Fico me perguntando o porquê. Quanto mais eu analiso, mais distante fico da compreensão.
Aqui, eu faço um adendo. Esta questão envolve o que o ser humano tem de pior: a vaidade pela estética neste sistema inventado por nós (de difícil conserto, mas, como sou otimista, não quero pensar que estamos todos caminhando mesmo para o abismo, acho que ainda é possível dar um jeito nas coisas aqui).
Pela beleza e tortos caprichos sabemos que muitas espécies foram extintas apenas para cobrir corpos humanos vivos. Humanos que já vivem os tempos modernos – o dos tecidos sintéticos – e que, por este motivo, não têm razão embasada na necessidade daquela existida séculos e séculos atrás: de se cobrir para proteção de inimigos naturais e do frio.
Vale é a vaidade humana que faz pensar por que os bichos são lindos e que, sendo assim, devem nos embelezar (discutível). Uma vez que estão aqui para nos servir como “raça superior” que somos e dominadora de todos, a espécie racional.
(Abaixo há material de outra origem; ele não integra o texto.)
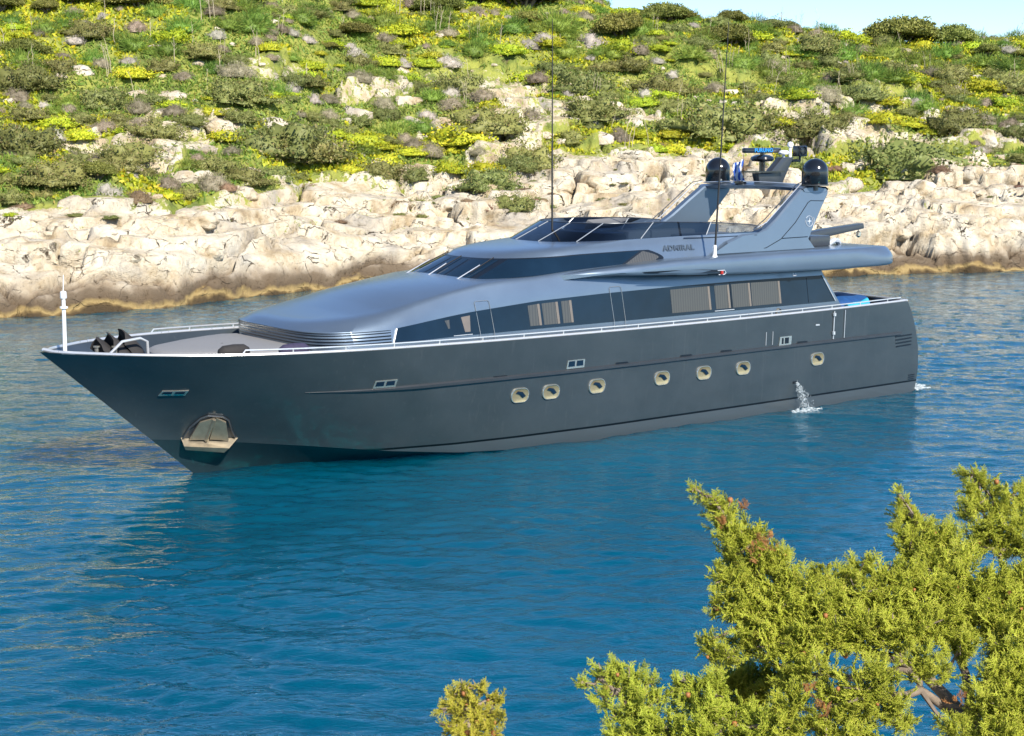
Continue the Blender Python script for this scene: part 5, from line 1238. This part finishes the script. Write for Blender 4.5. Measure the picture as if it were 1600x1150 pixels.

E os bichos que morram, não importando, inclusive, o modo como se faz para escalpelar os nossos companheiros de existência neste pedaço mínimo do Sistema Solar. Lembro-me bem de um filme-documentário que vi na TV quando tinha meus 20 anos (é, faz tempo…) cujas cenas mostravam uma matança de bebês focas feita a pauladas em um lugar remoto do Canadá. É isto: separava-se a mãe do filhote e, logrado o intento, este era assassinado com pancadas na cabeça para não deixar marcas pelo corpo. Reparem que, além da crueldade, há a preocupação – mais uma vez – com a estética… Da matança que nada mais significa que lucro. O dinheiro prevalece brutalizando-nos.
Em frente à tela quedei-me paralisado sem entender por que faziam aquilo com as pequenas focas de pelo amarelado. Esvaí-me em dó e tive aversão mortal aos imbecis que batiam neles. Mais tarde fui aprender que estes homens apenas fazem parte de toda uma cadeia produtiva, toda ela culpada. Eles não matam por eles, matam por outros. Claro que, em um sistema capitalista para uma parcela privilegiada, alguém tem que fazer o trabalho sujo e com certeza as ricas damas da sociedade, estilistas e as lindas modelos que desfilam na “catwalk” é que não sujariam as delicadas mãos. Querem de fato vestir o produto do morticínio.
Como é possível que a vaidade/status se sobreponham à vida de outros seres que povoam exatamente o mesmíssimo lugar? Mais do que uma sobreposição, ela é tornada uma interdição à vida.
Por vaidade? Para mim é de uma mesquinharia suja, localizada no limbo da alma humana. Os bichos não vivem para nos servir com exclusividade. E não deveriam/poderiam ser mortos porque são desta cor, têm tais listas, o pelo sedoso e farto… Ou coisa que o valha.
Outro ponto: ser belo pode custar vida e todo o código genético de uma espécie.
Não me surpreende que os homens e mulheres façam isto com os bichos. Sabem por quê? Ora, se nós humanos arrastamos outros humanos pelas ruas no asfalto quente, se jogamos crianças pelas janelas… Com os bichos prefiro mesmo não relatar atrocidades que li e ouvi por aí. Não porque me enoje tão somente, mas por sensação de impotência extremada pensando no que podemos fazer para parar este comércio podre e carcomido.
Em Londres, tempo atrás, ecologistas de plantão borrifavam spray em casacos de pele para que nunca mais fossem usados. À matança generalizada um pequeno protesto explicativo daquilo que pode ser feito: nunca mais aqueles escalpos seriam usados. Sou contra qualquer violência… Entretanto, borrifar tinta é uma pequena revanche contra o sistema e não mata ninguém.